Her 82-year-old father will retire as president of the National Front in January. A party conference will choose his successor from a short-list of two. The candidates are his bookish, grey, unreconstructed, hard-line deputy, Bruno Gollnisch, 60, and the youngest of his three, daughters, Marion Anne Perrine Le Pen, always known as "Marine". Jean-Marie, the founder and colossus of the party, has already made it known that he thinks that Marine will, and should, win.

Nicolas Sarkozy, who won the French Presidency in 2007 partly by reclaiming votes from the NF, is worried. His decision in July to make a theatrical link between foreigners and crime by declaring war on Roma immigrants from eastern Europe is admitted in the Elysée Palace to be part of an "anti-Marine" strategy.

But is her drive to "sweep away misconceptions" about theNF not, de facto, an attack on her dear old dad? She says that the media "demonised" the NF. But what about Jean-Marie Le Pen's own extremist statements over the years? (Too many black players in the France football team; immigration is a Jewish-led conspiracy to destroy France.)

That was then, she says. This is now. "It's true that, 30 years ago, Jean-Marie Le Pen maybe used a few provocative remarks to make himself heard when the political and media classes would give no space to our ideas. There is no need to use such methods today because, in so many areas, the facts have proved that the National Front was right. On uncontrolled immigration. On the EU. On globalisation. On ultra-capitalism. Even President Sarkozy seems to agree with us on a number of subjects. We are now in a position where we can offer solutions, not just try to convince people that we have identified the right problems. That changes everything."

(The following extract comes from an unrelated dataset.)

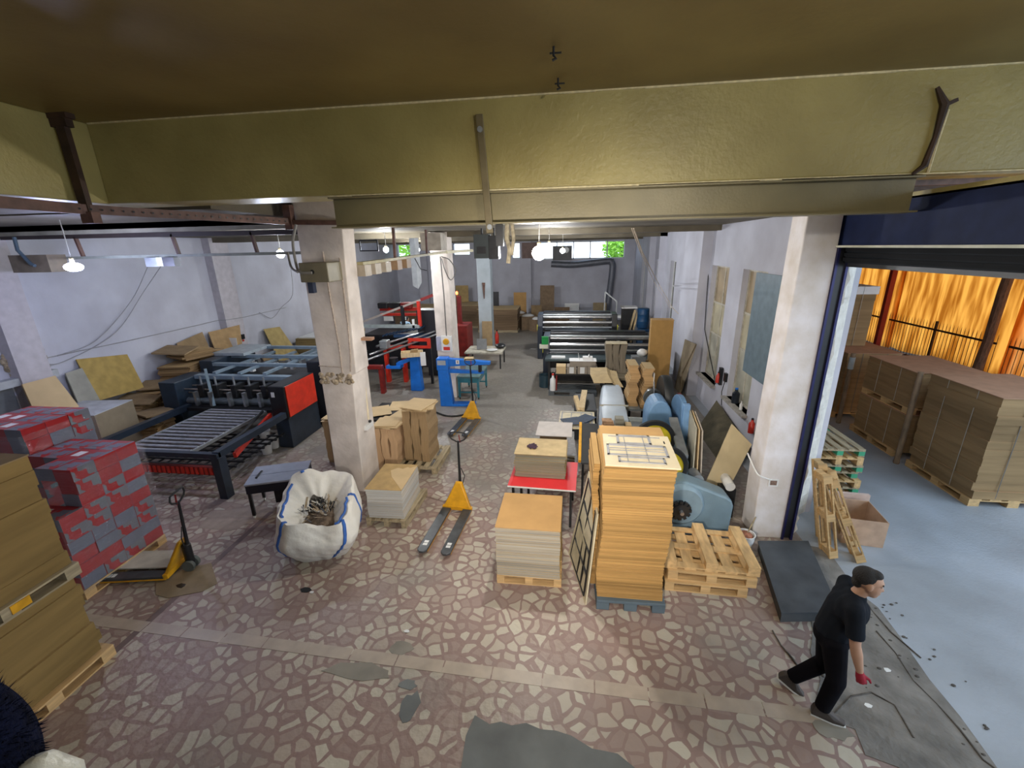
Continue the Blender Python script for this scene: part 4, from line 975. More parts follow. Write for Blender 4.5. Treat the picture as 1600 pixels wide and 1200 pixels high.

Marine Le Pen believes that not only in France, but all across Europe, the time is right for a less histrionic, more pragmatic form of populist nationalism. This would be anti-immigration but "not racist"; anti-EU but not anti-European; anti-globalisation but not anti-market. Every country is different, she says (as a good nationalist should) but the rise of Geert Wilders in the Netherlands and Gianfranco Fini in Italy and a middle class, populist right in Flanders, all point in the same direction.